# What you are asked to do
Pictures do not belong in your copy. Repeat all the other data exactly.
○ ○ ○ ○ ○
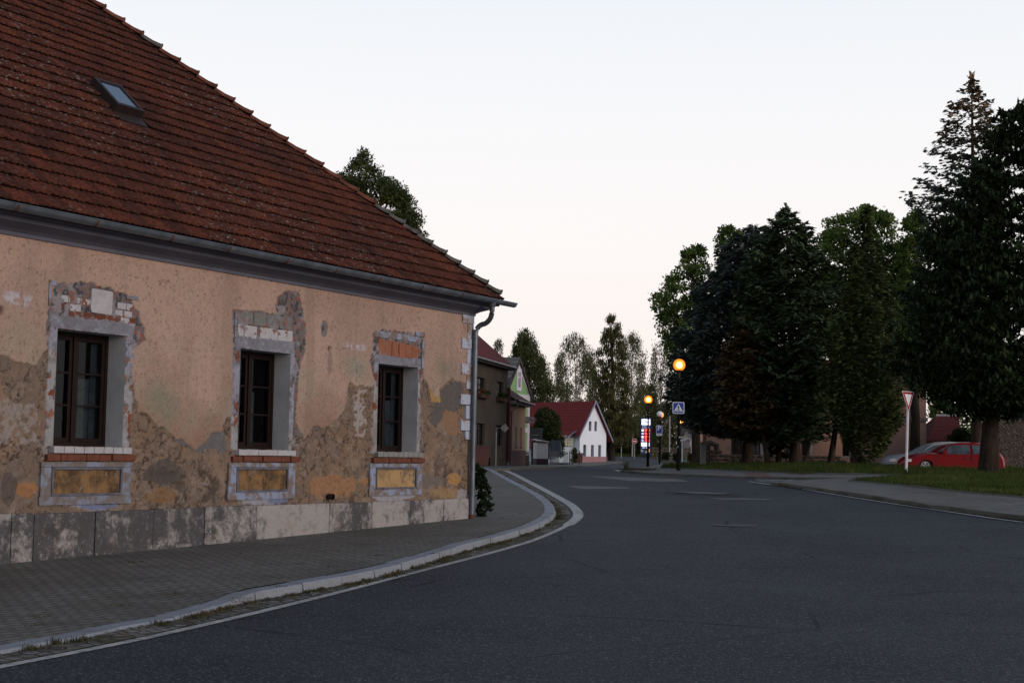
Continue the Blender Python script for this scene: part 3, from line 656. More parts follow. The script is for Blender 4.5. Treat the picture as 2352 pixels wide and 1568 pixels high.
for k, (a, b) in enumerate(zip(pj[:-1], pj[1:])):
    g = .008; a += g; b -= g; n_ = max(6, int((b-a)/.04)); m_ = 16; topv = V_PL+random.uniform(-.008, .012); pr_ = .038+random.uniform(-.006, .006)
    i0 = len(PV)
    for j in range(m_+1):
        for i in range(n_+1):
            u = a+(b-a)*i/n_; v = topv-(topv-zb)*((j/m_)**.8)
            e = min(i, n_-i, j)
            o = pr_+.006*(vn(np.array(u*9.), np.array(v*9.), 5)-.5)-(.012 if e == 0 else 0)
            PV.append(wp(u, v, float(o))); dk = dark.get(k, .5); PC.append((dk, dk, dk))
    for j in range(m_):
        for i in range(n_): q = i0+j*(n_+1)+i; PF.append((q, q+n_+1, q+n_+2, q+1))
    # top and ends
    q0 = len(PV); PV += [wp(a, topv, pr_-.012), wp(b, topv, pr_-.012), wp(b, topv+.004, -.05), wp(a, topv+.004, -.05)]; PC += [(dk,)*3]*4; PF.append((q0, q0+1, q0+2, q0+3))
    q0 = len(PV); PV += [wp(a, topv, pr_-.012), wp(a, topv, -.05), wp(a, zb, -.05), wp(a, zb, pr_-.012)]; PC += [(dk,)*3]*4; PF.append((q0, q0+1, q0+2, q0+3))
    q0 = len(PV); PV += [wp(b, topv, pr_-.012), wp(b, topv, -.05), wp(b, zb, -.05), wp(b, zb, pr_-.012)]; PC += [(dk,)*3]*4; PF.append((q0, q0+1, q0+2, q0+3))
pl = np_mesh('plinth', PV, PF, mat_plinth(), house, col=np.array(PC))
bm = bmesh.new(); bm.from_mesh(pl.data); bmesh.ops.recalc_face_normals(bm, faces=bm.faces); bm.to_mesh(pl.data); bm.free()
# cornice: cove profile swept along the facade and round the corner
prof = [(-.02, V_TOP-.02), (.035, V_TOP-.02), (.04, V_TOP+.03), (.10, V_TOP+.07), (.2, V_TOP+.11), (.28, V_TOP+.14), (.285, V_TOP+.20), (.40, V_TOP+.215), (.41, V_TOP+.30), (.2, V_TOP+.36)]
mb = MB()
for (o0, z0), (o1, z1) in zip(prof[:-1], prof[1:]):
    n_ = 12
    for i in range(n_):
        ua, ub = U_L-8+(24)*i/n_, U_L-8+(24)*(i+1)/n_
        ea0 = ua if i else ua; 
        A0 = hp(ua, o0, z0); A1 = hp(ua, o1, z1); B0 = hp(ub+(o0 if i == n_-1 else 0), o0, z0); B1 = hp(ub+(o1 if i == n_-1 else 0), o1, z1)
        mb.quad(A0, B0, B1, A1)
    mb.quad(hp(o0, o0, z0), hp(o0, -HB, z0), hp(o1, -HB, z1), hp(o1, o1, z1))
mb.build('cornice', mat_render('lavender_limewash', (.115, .118, .152), .9, .6, 1.0), house)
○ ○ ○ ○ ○
# Task result
Continue the Blender Python script for this scene: part 3, from line 656. More parts follow. The script is for Blender 4.5. Treat the picture as 2352 pixels wide and 1568 pixels high.
for k, (a, b) in enumerate(zip(pj[:-1], pj[1:])):
    g = .008; a += g; b -= g; n_ = max(6, int((b-a)/.04)); m_ = 16; topv = V_PL+random.uniform(-.008, .012); pr_ = .038+random.uniform(-.006, .006)
    i0 = len(PV)
    for j in range(m_+1):
        for i in range(n_+1):
            u = a+(b-a)*i/n_; v = topv-(topv-zb)*((j/m_)**.8)
            e = min(i, n_-i, j)
            o = pr_+.006*(vn(np.array(u*9.), np.array(v*9.), 5)-.5)-(.012 if e == 0 else 0)
            PV.append(wp(u, v, float(o))); dk = dark.get(k, .5); PC.append((dk, dk, dk))
    for j in range(m_):
        for i in range(n_): q = i0+j*(n_+1)+i; PF.append((q, q+n_+1, q+n_+2, q+1))
    # top and ends
    q0 = len(PV); PV += [wp(a, topv, pr_-.012), wp(b, topv, pr_-.012), wp(b, topv+.004, -.05), wp(a, topv+.004, -.05)]; PC += [(dk,)*3]*4; PF.append((q0, q0+1, q0+2, q0+3))
    q0 = len(PV); PV += [wp(a, topv, pr_-.012), wp(a, topv, -.05), wp(a, zb, -.05), wp(a, zb, pr_-.012)]; PC += [(dk,)*3]*4; PF.append((q0, q0+1, q0+2, q0+3))
    q0 = len(PV); PV += [wp(b, topv, pr_-.012), wp(b, topv, -.05), wp(b, zb, -.05), wp(b, zb, pr_-.012)]; PC += [(dk,)*3]*4; PF.append((q0, q0+1, q0+2, q0+3))
pl = np_mesh('plinth', PV, PF, mat_plinth(), house, col=np.array(PC))
bm = bmesh.new(); bm.from_mesh(pl.data); bmesh.ops.recalc_face_normals(bm, faces=bm.faces); bm.to_mesh(pl.data); bm.free()
# cornice: cove profile swept along the facade and round the corner
prof = [(-.02, V_TOP-.02), (.035, V_TOP-.02), (.04, V_TOP+.03), (.10, V_TOP+.07), (.2, V_TOP+.11), (.28, V_TOP+.14), (.285, V_TOP+.20), (.40, V_TOP+.215), (.41, V_TOP+.30), (.2, V_TOP+.36)]
mb = MB()
for (o0, z0), (o1, z1) in zip(prof[:-1], prof[1:]):
    n_ = 12
    for i in range(n_):
        ua, ub = U_L-8+(24)*i/n_, U_L-8+(24)*(i+1)/n_
        ea0 = ua if i else ua; 
        A0 = hp(ua, o0, z0); A1 = hp(ua, o1, z1); B0 = hp(ub+(o0 if i == n_-1 else 0), o0, z0); B1 = hp(ub+(o1 if i == n_-1 else 0), o1, z1)
        mb.quad(A0, B0, B1, A1)
    mb.quad(hp(o0, o0, z0), hp(o0, -HB, z0), hp(o1, -HB, z1), hp(o1, o1, z1))
mb.build('cornice', mat_render('lavender_limewash', (.115, .118, .152), .9, .6, 1.0), house)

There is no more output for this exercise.